Pletnev BeethovenIn some ways, Mikhail Pletnev's Beethoven is impossible to compare to Kissin's. Generally, though, one could sum up their approaches by saying that while Kissin tries hard to inject the occasional surprise into his traditional performances, it's just as big a struggle for Pletnev to inject any semblance of conformity into his consistently unpredictable, tirelessly (or perhaps for some tiringly) probing and original performances. As I've said when I reviewed his disc of the second and fourth Concertos, these performances will probably elicit wildly differing responses.

One thing that cannot be denied, though, is that they display both Pletnev's astonishing technique and incredible musical imagination at every turn. While the quality of the pianism will be universally admired, some will delight at the fact that his every entry seems to contain a surprise while others will wish he could just play something straight for once. I have to admit, I find myself torn between both camps, particularly in the slow movements. To take the third, for example, Pletnev's playing of the Largo's opening statement is more naturally voiced than Kissin's, but he can't resist the temptation to pull the tempo around in a manner that has a certain spontaneity but, also, sounds just a little too free, undermining the music's moving simplicity.

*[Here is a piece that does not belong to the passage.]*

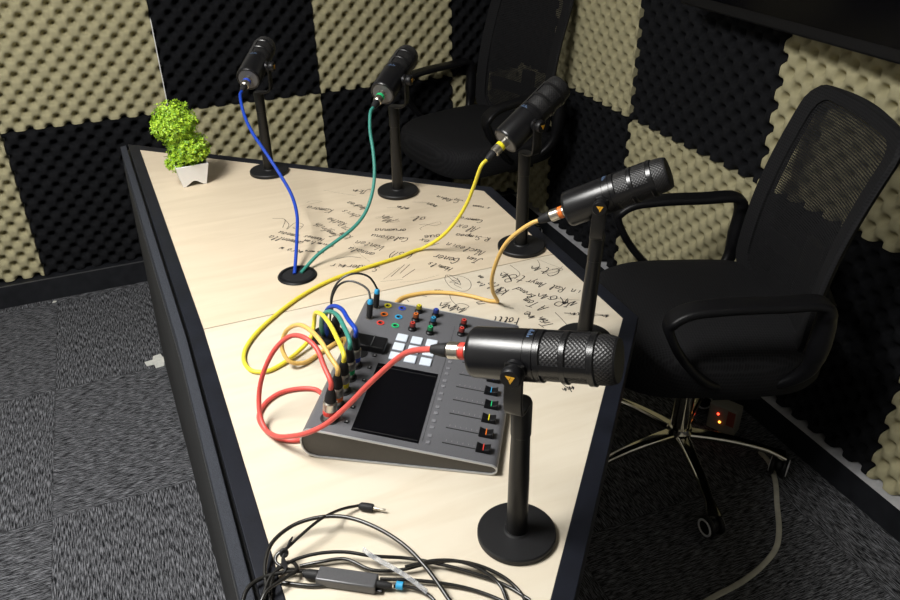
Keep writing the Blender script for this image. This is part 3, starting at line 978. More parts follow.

It's interesting that the 'Emperor' is probably the most universally recommendable of the performances. The opening flourishes are improvisatory so can take Pletnev's treatment and I think he gets away with letting the hands deliberately get out of sync in the slow movement, but for most of the rest of the work his own part is so tied in with that of the orchestra that he has to behave. As a result we end up with a performance that has a real intimacy and although the tension between piano and orchestra is there, and there's no lack of power to his playing when required, Pletnev often plays with a Haydnesque lightness and humour that allows us to hear all the detail elsewhere. It's still a performance that's full of surprises as are his versions of the other concertos: Pletnev is light and skittish when one might expect him to be strong and robust - with the Rondo of No.3's main theme, for example, or the sycopation of the first's finale - or heavy-handed when one would expect delicacy, such as in the opening solo of the fourth.

So although Pletnev infuriates in places, he is never dull. Under Christian Gansch the Russian National Orchestra play like a chamber orchestra, with delicacy and lyricism and their mellow wind section is balanced noticeably more sympathetically. All the concertos are given accounts on the fast side and, although the recordings are live, the sound quality is just as good as EMI's studio versions for Kissin.

Although Kissin offers a very respectable survey of these works, at a very reasonable price, his accounts are up against the competition of all his predecessors and as such he fails in his bid to be a front runner. Pletnev seems to be in a category of his own and, love it or loathe it, I feel anyone interested in these works should hear him.